During the football season, it can be tough to be away from your family. But that’s what’s beautiful about football—we eventually become a family within the team. We spend so many hours together every single day.

You’ve been with the Calgary Stampeders since 2011, and you’re celebrating your 100th career regular-season game. Congratulations—that’s a big milestone! What are some of your favourite memories with the team?

To be honest I had zero idea that my 100th game is coming up. Thanks for telling me! I’m honoured to be a Calgary Stampeder, especially for these many years. The organization has played a huge role in my maturation of a young boy into a man over the years, and I’m forever grateful. My favourite memory by far was winning the Grey Cup in 2014!

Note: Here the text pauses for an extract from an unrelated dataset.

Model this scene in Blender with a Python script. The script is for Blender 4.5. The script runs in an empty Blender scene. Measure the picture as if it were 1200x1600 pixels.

Do you recall a time you felt like giving up? How did you overcome it?

In battling with surgeries, I wouldn’t say there was a time where I wanted to give up, but I had the internal question, “Will I ever be me again?” If you meet my mother, you’re realize that giving up isn’t an option for me. Even now that I’m 30, she still believes she is in charge of me.

You recently turned 30? Happy birthday! Where do you see yourself in the next 10 years in your football career? Do you have any life goals you wish to accomplish before 40?

Gracias, gracias. I did recently turn 30. In the next couple of years I hope to get a couple more Grey Cups. I enjoy coaching little children, so who knows? That may be an option, but as of now I plan to go into nursing after my playing career. If time works in my favour, I would love to go back to school and obtain a psychology degree. I’m fascinated with brain and behaviour.